Et j'ai beau avoir tout le courage du monde, je ne peux pas aller plus vite que la musique, je dois accepter ce malaxage interne pour que le" mal axage" se corrige petit à petit, que je trouve une nouvelle manière d'être (et je suis sure que le physique réagit sur le psychique) donc que quelque chose de neuf va sortir de cela..

En attendant, il faut peut être partir à la chasse de levain ancien pour qu'il n'en reste rien et préparer une pâte neuve pour ce temps pascal qui approche.
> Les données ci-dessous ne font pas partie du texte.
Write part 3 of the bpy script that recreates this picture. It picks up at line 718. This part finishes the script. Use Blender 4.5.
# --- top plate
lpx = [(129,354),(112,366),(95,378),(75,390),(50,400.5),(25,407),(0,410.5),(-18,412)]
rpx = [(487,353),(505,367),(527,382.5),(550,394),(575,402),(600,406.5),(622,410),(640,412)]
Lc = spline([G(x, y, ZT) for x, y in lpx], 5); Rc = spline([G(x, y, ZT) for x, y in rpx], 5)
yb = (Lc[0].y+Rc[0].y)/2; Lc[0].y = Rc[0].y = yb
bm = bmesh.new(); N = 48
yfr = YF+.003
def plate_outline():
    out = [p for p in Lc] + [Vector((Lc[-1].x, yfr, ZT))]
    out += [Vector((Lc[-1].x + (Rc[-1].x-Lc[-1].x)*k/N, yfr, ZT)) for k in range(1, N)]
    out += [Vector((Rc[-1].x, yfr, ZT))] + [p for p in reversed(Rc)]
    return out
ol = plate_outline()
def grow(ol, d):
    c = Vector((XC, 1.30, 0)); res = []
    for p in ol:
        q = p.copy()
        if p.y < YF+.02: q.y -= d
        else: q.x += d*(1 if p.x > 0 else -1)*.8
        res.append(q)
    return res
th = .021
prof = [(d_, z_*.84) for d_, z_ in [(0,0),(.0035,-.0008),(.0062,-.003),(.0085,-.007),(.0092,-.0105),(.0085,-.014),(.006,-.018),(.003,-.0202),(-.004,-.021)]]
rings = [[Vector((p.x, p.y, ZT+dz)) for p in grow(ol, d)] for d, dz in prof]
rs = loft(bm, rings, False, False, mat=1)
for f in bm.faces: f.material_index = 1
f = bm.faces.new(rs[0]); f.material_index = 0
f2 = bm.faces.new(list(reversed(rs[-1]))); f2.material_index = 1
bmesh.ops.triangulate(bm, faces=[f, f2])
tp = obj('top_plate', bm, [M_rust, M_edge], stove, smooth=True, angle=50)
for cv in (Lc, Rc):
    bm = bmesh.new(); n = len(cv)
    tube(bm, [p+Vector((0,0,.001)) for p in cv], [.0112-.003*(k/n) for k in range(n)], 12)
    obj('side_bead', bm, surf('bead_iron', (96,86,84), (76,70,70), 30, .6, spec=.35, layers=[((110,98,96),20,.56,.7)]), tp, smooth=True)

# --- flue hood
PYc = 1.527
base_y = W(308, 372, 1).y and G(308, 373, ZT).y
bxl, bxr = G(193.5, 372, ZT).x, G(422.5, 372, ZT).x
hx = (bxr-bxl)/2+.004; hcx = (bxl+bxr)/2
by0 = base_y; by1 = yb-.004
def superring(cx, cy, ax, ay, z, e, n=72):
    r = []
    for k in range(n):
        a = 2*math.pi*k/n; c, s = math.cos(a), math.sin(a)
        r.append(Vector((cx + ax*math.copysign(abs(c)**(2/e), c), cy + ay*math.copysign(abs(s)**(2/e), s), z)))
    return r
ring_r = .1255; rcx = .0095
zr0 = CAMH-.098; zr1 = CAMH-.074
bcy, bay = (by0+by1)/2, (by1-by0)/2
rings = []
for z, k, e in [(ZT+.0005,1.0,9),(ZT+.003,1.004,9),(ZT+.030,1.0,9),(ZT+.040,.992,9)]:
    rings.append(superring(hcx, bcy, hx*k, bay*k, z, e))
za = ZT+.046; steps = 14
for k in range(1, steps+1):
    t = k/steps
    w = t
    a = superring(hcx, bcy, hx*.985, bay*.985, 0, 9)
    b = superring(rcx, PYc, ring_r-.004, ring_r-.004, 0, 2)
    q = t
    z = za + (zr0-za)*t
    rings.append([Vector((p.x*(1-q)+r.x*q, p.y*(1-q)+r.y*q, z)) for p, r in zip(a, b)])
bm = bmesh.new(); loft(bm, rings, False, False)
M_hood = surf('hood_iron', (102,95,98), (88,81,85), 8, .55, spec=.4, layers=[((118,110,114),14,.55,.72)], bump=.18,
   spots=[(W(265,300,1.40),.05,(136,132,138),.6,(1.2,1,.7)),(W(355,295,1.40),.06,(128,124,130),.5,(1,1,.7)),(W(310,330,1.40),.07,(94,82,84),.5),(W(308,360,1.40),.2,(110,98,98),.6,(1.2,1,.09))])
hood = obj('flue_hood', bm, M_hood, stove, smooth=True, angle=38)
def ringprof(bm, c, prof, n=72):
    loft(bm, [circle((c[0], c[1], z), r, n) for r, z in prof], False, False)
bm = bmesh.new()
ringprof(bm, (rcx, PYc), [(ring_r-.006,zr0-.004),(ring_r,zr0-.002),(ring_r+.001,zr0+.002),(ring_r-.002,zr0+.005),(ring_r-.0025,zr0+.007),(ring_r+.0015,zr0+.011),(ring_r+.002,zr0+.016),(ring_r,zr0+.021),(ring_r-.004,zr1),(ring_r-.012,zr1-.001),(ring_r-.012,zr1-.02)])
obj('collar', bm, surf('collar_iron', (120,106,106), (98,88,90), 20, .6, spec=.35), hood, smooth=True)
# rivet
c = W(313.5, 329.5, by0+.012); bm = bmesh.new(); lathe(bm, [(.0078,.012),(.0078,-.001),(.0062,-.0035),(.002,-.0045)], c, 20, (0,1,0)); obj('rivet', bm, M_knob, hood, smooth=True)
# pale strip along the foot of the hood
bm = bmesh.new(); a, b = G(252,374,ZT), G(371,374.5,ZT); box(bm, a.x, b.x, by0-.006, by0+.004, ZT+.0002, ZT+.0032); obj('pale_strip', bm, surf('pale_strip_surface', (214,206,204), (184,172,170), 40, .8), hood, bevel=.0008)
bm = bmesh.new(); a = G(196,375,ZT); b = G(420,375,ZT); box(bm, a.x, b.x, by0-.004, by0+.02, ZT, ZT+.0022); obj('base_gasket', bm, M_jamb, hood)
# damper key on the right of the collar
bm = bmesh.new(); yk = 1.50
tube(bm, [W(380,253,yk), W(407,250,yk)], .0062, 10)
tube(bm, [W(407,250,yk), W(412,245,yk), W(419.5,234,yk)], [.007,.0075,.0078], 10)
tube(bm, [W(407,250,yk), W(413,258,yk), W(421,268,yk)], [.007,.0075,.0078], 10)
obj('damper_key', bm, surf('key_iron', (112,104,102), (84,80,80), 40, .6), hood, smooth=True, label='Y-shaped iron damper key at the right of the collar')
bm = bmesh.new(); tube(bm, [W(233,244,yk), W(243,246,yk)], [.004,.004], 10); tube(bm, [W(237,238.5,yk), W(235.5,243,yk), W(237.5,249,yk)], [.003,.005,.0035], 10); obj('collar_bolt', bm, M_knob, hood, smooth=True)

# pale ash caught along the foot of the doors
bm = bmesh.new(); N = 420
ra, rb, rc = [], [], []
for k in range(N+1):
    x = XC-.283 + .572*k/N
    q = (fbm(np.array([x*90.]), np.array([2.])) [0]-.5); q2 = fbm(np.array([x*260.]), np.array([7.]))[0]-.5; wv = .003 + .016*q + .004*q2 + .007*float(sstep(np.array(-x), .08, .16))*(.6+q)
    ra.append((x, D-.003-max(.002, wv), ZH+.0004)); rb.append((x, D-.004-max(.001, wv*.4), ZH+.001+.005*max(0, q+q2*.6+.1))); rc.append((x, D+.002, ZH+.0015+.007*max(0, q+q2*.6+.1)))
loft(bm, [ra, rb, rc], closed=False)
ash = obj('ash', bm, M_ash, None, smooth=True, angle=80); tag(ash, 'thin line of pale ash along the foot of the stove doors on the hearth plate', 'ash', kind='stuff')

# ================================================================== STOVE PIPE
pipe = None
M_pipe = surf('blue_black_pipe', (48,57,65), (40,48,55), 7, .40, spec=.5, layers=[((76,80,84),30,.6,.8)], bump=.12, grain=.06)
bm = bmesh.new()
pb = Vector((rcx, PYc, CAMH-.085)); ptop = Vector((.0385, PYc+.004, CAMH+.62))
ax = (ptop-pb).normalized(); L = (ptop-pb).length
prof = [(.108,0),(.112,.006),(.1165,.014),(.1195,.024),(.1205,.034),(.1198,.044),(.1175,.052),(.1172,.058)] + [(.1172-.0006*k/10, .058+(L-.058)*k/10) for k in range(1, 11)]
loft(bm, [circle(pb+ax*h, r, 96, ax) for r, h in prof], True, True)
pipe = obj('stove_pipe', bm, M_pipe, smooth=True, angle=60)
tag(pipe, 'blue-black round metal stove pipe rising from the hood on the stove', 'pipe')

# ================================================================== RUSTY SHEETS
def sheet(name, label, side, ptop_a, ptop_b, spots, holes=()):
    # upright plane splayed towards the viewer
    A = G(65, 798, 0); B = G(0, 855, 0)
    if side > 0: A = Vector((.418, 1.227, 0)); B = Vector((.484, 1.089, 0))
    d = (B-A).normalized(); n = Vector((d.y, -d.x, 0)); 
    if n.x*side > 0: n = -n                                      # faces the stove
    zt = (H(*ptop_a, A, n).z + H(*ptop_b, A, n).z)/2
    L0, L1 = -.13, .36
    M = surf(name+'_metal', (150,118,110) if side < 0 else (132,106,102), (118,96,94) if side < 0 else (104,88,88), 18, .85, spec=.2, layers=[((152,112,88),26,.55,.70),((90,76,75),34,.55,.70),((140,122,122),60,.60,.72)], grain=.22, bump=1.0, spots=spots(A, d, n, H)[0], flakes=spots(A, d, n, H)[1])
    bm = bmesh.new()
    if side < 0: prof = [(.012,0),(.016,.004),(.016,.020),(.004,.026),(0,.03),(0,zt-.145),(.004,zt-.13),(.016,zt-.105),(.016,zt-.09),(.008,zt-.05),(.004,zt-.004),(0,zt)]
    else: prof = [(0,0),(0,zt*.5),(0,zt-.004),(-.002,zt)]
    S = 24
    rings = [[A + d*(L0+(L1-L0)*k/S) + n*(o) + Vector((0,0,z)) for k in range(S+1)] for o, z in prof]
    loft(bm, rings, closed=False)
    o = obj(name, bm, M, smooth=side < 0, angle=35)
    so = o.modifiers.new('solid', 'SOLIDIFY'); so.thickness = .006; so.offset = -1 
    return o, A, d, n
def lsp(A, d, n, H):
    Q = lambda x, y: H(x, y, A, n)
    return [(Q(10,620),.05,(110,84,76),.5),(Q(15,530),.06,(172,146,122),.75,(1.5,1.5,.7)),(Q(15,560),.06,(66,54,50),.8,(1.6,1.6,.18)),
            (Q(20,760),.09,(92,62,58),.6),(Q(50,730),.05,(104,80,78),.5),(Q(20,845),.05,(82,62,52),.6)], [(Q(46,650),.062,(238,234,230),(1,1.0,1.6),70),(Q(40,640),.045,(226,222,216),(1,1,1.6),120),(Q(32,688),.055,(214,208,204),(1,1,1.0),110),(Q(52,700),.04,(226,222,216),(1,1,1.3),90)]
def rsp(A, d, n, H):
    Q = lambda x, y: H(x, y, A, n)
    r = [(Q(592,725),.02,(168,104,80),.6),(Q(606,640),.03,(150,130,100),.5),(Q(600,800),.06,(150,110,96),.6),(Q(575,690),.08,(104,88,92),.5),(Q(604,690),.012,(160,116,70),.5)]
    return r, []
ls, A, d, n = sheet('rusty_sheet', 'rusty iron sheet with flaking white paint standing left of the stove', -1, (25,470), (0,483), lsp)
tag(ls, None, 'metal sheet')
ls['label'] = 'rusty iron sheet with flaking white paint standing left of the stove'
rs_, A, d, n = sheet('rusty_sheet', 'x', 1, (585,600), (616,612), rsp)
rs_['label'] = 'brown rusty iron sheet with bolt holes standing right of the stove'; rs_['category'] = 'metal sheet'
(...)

 Je me suis d'ailleurs rendue compte d'une chose  étonnante, enfin pas tant que cela... On dit toujours "suivre" Jésus, or moi, suivre je n'aime pas trop et je sais que lorsque je fais du ski, souvent j'ai dans l'idée que Jésus est avec moi, à côté de moi, que parfois je lui dis merci quand j'ai évité une chute et que j'ai l'impression qu'il me tient par la main, mais il y a aussi l'envie de lui montrer le monde par mes yeux, pour qu'il voit par moment cette beauté. Je veux dire que d'une certaine manière c'est moi qui lui fait de la place, qui décide. Or suivre ce n'est pas cela, et ce que je vis dans mon corps en ce moment c'est un peu l'apprentissage du suivre. Et c'est loin d'être facile. On a beau être courageux, on a beau avoir envie de faire le mieux possible, il s'agit quand même de reproduire ce qui a été montré par l'autre. Alors peut être que le malaxage qui doit conduire à un réaxage pourra me permettre de rentrer dans cette autre dynamique.